Switched up the question a bit, so I could answer "Probably PBTA stuff. Probably."

For me it's a VERY GOOD mix of the kind of game approach that favors the GMing style I developed primarily with Amber DRPG, but built on a system and mechanics that regularly inject unexpected elements into the game, which was one of the things lying at the heart of my problem(s) with Amber. (And, more recently, Fate.)

Easiest would be something super-simple like World of Dungeons or Risus or FAE.

And to be fair, I'm comfortable and enjoy running pretty much anything at the table. But something like DnD or DCC requires a degree of nuts and bolts prep that I either don't have bandwidth for [^1], or don't enjoy (CR-balanced DnD encounters, frex) – with those sorts of games, I''m going to run a module or something, so I don't have to do that prep, and in those cases I don't end up bringing as much of my own stuff to the game.

So.
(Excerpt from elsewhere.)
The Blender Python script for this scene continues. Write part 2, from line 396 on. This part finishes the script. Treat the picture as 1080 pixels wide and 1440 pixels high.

PbtA. That's my sweet spot when it comes to all aspects of GMing.

—-

[^1]: The joke about not having enough bandwidth to do prep is, of course, that I did literally hours and hours of prep for only the first session of our Masks game. World maps. NPCs. Encounters… At least an hour just watching awkward celebrity interviews, to get ideas.

So I guess it's more "I don't have time for prep I don't really, really enjoy."

RPGaDay 18: Which RPG have you played the most in your life?

Dungeons and Dragons, easily. I've been flailing at it since I was ten. Full-steam ahead all through high school. Several games in college, though it was rarely the 'main' game. A four and half year game that bridged 3rd edition into 3.5, plus a pile of Living Campaign play at that same time, all of which kind of burned me out for awhile. A bit of 4e, and now online Adventurer's League with 5e, and some games with the kids.

At a guess, probably four or five hundred sessions of DnD, over the years. It may not be my all-time favorite game, but… I mean, numbers don't lie.